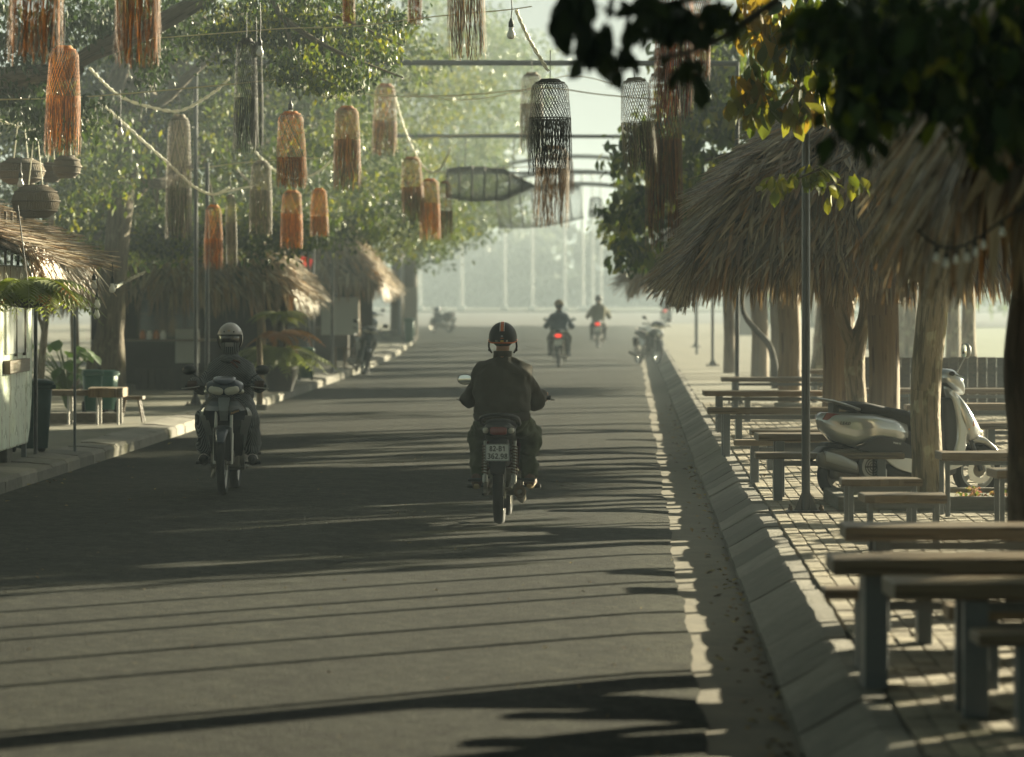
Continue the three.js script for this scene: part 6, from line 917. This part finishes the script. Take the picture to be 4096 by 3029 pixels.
function rider(label, H, o, y = 0.012) {
  const t = thing('person', label, 'person', V(H.X, y, -H.D), H.turn), w = o.wide ?? 1, top = o.top ?? 0, fine = o.cell ?? 0.013;
  const hip = [-0.25, 0.85], ch = [-0.15 + (o.leanF ?? 0) * 0.6, 1.16 + top], ne = [-0.11 + (o.leanF ?? 0), 1.335 + top], hd = [-0.085 + (o.leanF ?? 0), 1.475 + top], ez = (o.elbow ?? 0.3) * w, grip = [0.335, 0.988, 0.31];
  const sh = [-0.13 + (o.leanF ?? 0), 1.185 + top, 0.162 * w], el = [-0.01, 0.975, ez], wr = [0.27, 1.015, 0.305], kn = [0.19, 0.68, o.knee ?? 0.21], an = [0.0, 0.375, 0.205];
  const arms = (r1, r2, r3, upto = 1) => [-1, 1].flatMap((s) => { const e = [el[0], el[1], el[2] * s], wq = [lerp(el[0], wr[0], upto), lerp(el[1], wr[1], upto), s * lerp(el[2], wr[2], upto)]; return [[sh[0], sh[1], sh[2] * s, r1, ...e, r2], [...e, r2, ...wq, r3]]; });
  const legs = (r0, r1, r2, r3, upto = 1) => [-1, 1].flatMap((s) => [[hip[0], hip[1], 0.09 * s, r0, kn[0], kn[1], kn[2] * s, r1], [kn[0], kn[1], kn[2] * s, r2, lerp(kn[0], an[0], upto), lerp(kn[1], an[1], upto), s * lerp(kn[2], an[2], upto), r3]]);
  // the body: one skin, with head and hands meshed finely
  const bodyB = [[hip[0], hip[1], -0.06, 0.1, hip[0], hip[1], 0.06, 0.1], [hip[0], hip[1], 0, 0.11, ch[0], ch[1], 0, 0.12], [sh[0], sh[1] - 0.02, -0.11, 0.06, sh[0], sh[1] - 0.02, 0.11, 0.06], [ch[0], ch[1] + 0.05, 0, 0.1, ne[0], ne[1], 0, 0.058], ...arms(0.05, 0.04, 0.028, 0.99), ...legs(0.085, 0.058, 0.052, 0.036)];
  const [hx, hy] = hd, headF = (() => {
    const base = boneField([[ne[0], ne[1] - 0.05, 0, 0.058, hx - 0.02, hy - 0.06, 0, 0.052], [hx - 0.02, hy + 0.025, 0, 0.088, hx + 0.012, hy + 0.02, 0, 0.082], [hx + 0.03, hy - 0.07, 0, 0.05, hx + 0.05, hy - 0.082, 0, 0.034], [hx + 0.075, hy - 0.0, 0, 0.02, hx + 0.092, hy - 0.028, 0, 0.014], [hx + 0.072, hy - 0.062, -0.012, 0.012, hx + 0.072, hy - 0.062, 0.012, 0.012], [hx + 0.07, hy + 0.022, -0.034, 0.017, hx + 0.07, hy + 0.022, 0.034, 0.017], [hx + 0.055, hy - 0.02, -0.042, 0.024, hx + 0.055, hy - 0.02, -0.04, 0.024], [hx + 0.055, hy - 0.02, 0.042, 0.024, hx + 0.055, hy - 0.02, 0.04, 0.024]], 0.03);
    const ears = boneField([[hx - 0.01, hy + 0.005, -0.088, 0.016, hx - 0.005, hy - 0.025, -0.084, 0.011], [hx - 0.01, hy + 0.005, 0.088, 0.016, hx - 0.005, hy - 0.025, 0.084, 0.011]], 0.005);
    const eyes = [-1, 1].map((s) => [hx + 0.083, hy + 0.002, s * 0.032]);
    return (x, y, z) => { let d = Math.min(base(x, y, z), ears(x, y, z)); for (const e of eyes) d = Math.max(d, 0.012 - Math.hypot(x - e[0] - 0.006, y - e[1], z - e[2])); return d; };
  })();
  const geos = [boneSkin(bodyB, fine * 1.15, 0.05), skin(headF, [hx - 0.15, hy - 0.2, -0.13], [hx + 0.14, hy + 0.14, 0.13], o.far ? 0.009 : 0.005)];
  for (const s of [-1, 1]) { const hb = [...handBones(s, grip[0], grip[1], s * grip[2]), [wr[0] - 0.03, wr[1] - 0.002, wr[2] * s, 0.028, grip[0] - 0.05, grip[1] + 0.02, s * grip[2], 0.024]]; geos.push(boneSkin(hb, o.far ? 0.007 : 0.004, 0.008)); }
  part(t, 'body', geos, o.skin ?? M.skinM);
  // clothes
  const W = (o.bulk ?? 1), torso = [];
  for (const s of [-1, 1]) torso.push([hip[0] + 0.0, (o.hem ?? 0.84) + 0.1, 0.1 * s * w, 0.115 * W, ch[0], ch[1], 0.098 * s * w, 0.128 * W], [ch[0], ch[1], 0.09 * s * w, 0.125 * W, sh[0], sh[1] - 0.005, sh[2] * s * 0.7, 0.066 * W]);
  for (const s of [-1, 1]) torso.push([ne[0] - 0.01, ne[1] - 0.045, 0, 0.058, sh[0], sh[1] + 0.02, sh[2] * s * 0.85, 0.056 * W]);
  torso.push([ch[0], ch[1], 0, 0.13 * W, ne[0] - 0.005, ne[1] - 0.06, 0, 0.062], [hip[0] - 0.012, (o.hem ?? 0.84) + 0.06, 0, 0.135 * W, ch[0] - 0.015, ch[1], 0, 0.135 * W]);
  const cut = o.hem ?? 0.84, topF = boneField([...torso, ...arms(0.07 * W, 0.064 * W, (o.cuff ?? 0.046), o.sleeve ?? 0.97)], 0.04, o.fold ?? 0.012, 9), bb = bounds([...torso, ...arms(0.09, 0.08, 0.06)]);
  const trimmed = (x, y, z) => Math.max(topF(x, y, z), cut - 0.012 - y + 0.015 * Math.sin(z * 22 + x * 9));
  part(t, o.topName ?? 'jacket', skin(trimmed, ...bb, fine, o.uv ?? ((x, y, z) => [z, y])), o.topMat);
  if (o.collar !== false) part(t, 'collar', loft([[ne[0] - 0.006, ne[1] - 0.04, 0, 0.16, 0.15, 2], [ne[0] - 0.004, ne[1] + 0.0, 0, 0.15, 0.142, 2], [ne[0] - 0.001, ne[1] + 0.03, 0, 0.152, 0.145, 2], [ne[0], ne[1] + 0.033, 0, 0.136, 0.13, 2]], 'y', 24), o.topMat);
  if (o.band) part(t, 'waist_band', [place(new THREE.TorusGeometry(0.16, 0.024, 8, 30).scale(0.8, 1.18, 1.5), hip[0] + 0.0, cut + 0.012, 0, Math.PI / 2, 0, 0)].map((g) => { return g; }), o.topMat);
  const tr = [[hip[0], hip[1] - 0.02, -0.07, 0.125, hip[0], hip[1] - 0.02, 0.07, 0.125], ...legs(0.1, o.kneeR ?? 0.085, o.kneeR ?? 0.085, o.ankleR ?? 0.068, o.legTo ?? 0.98)];
  part(t, 'trousers', boneSkin(tr, fine, 0.04, o.foldT ?? 0.014, 10, o.uvT), o.trouserMat);
  for (const s of [-1, 1]) {
    const ft = an[2] * s + s * 0.01, q = part(t, o.shoe ?? 'shoe', boneSkin([[an[0] - 0.03, 0.345, ft, 0.043, an[0] - 0.035, 0.3, ft, 0.04], [an[0] - 0.035, 0.318, ft, 0.04, an[0] + 0.12, 0.308, ft + s * 0.012, 0.038], [an[0] + 0.12, 0.308, ft + s * 0.012, 0.038, an[0] + 0.19, 0.304, ft + s * 0.018, 0.03]], 0.008, 0.02), o.shoeMat ?? M.blackMatt);
    part(q, 'sole', boneSkin([[an[0] - 0.055, 0.285, ft, 0.026, an[0] + 0.08, 0.282, ft + s * 0.008, 0.033], [an[0] + 0.08, 0.282, ft + s * 0.008, 0.033, an[0] + 0.185, 0.285, ft + s * 0.018, 0.026]], 0.008, 0.02), o.soleMat ?? M.blackMatt);
    if (o.strap) for (const dx of [0.05, 0.12]) part(q, 'strap', place(new THREE.TorusGeometry(0.043, 0.008, 6, 18, Math.PI), an[0] + dx, 0.305, ft + s * 0.008, 0, Math.PI / 2, 0).scale(1, 1, 1), std([0.55, 0.5, 0.48], 0.6));
  }
  return { t, hx, hy, ne };
}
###
= WHAT IS ASKED =
Pick out each line in the material containing "part".

= SOLUTION FOR THIS EXERCISE =
Continue the three.js script for this scene: part 6, from line 917. This part finishes the script. Take the picture to be 4096 by 3029 pixels.
  part(t, 'body', geos, o.skin ?? M.skinM);
  part(t, o.topName ?? 'jacket', skin(trimmed, ...bb, fine, o.uv ?? ((x, y, z) => [z, y])), o.topMat);
  if (o.collar !== false) part(t, 'collar', loft([[ne[0] - 0.006, ne[1] - 0.04, 0, 0.16, 0.15, 2], [ne[0] - 0.004, ne[1] + 0.0, 0, 0.15, 0.142, 2], [ne[0] - 0.001, ne[1] + 0.03, 0, 0.152, 0.145, 2], [ne[0], ne[1] + 0.033, 0, 0.136, 0.13, 2]], 'y', 24), o.topMat);
  if (o.band) part(t, 'waist_band', [place(new THREE.TorusGeometry(0.16, 0.024, 8, 30).scale(0.8, 1.18, 1.5), hip[0] + 0.0, cut + 0.012, 0, Math.PI / 2, 0, 0)].map((g) => { return g; }), o.topMat);
  part(t, 'trousers', boneSkin(tr, fine, 0.04, o.foldT ?? 0.014, 10, o.uvT), o.trouserMat);
    const ft = an[2] * s + s * 0.01, q = part(t, o.shoe ?? 'shoe', boneSkin([[an[0] - 0.03, 0.345, ft, 0.043, an[0] - 0.035, 0.3, ft, 0.04], [an[0] - 0.035, 0.318, ft, 0.04, an[0] + 0.12, 0.308, ft + s * 0.012, 0.038], [an[0] + 0.12, 0.308, ft + s * 0.012, 0.038, an[0] + 0.19, 0.304, ft + s * 0.018, 0.03]], 0.008, 0.02), o.shoeMat ?? M.blackMatt);
    part(q, 'sole', boneSkin([[an[0] - 0.055, 0.285, ft, 0.026, an[0] + 0.08, 0.282, ft + s * 0.008, 0.033], [an[0] + 0.08, 0.282, ft + s * 0.008, 0.033, an[0] + 0.185, 0.285, ft + s * 0.018, 0.026]], 0.008, 0.02), o.soleMat ?? M.blackMatt);
    if (o.strap) for (const dx of [0.05, 0.12]) part(q, 'strap', place(new THREE.TorusGeometry(0.043, 0.008, 6, 18, Math.PI), an[0] + dx, 0.305, ft + s * 0.008, 0, Math.PI / 2, 0).scale(1, 1, 1), std([0.55, 0.5, 0.48], 0.6));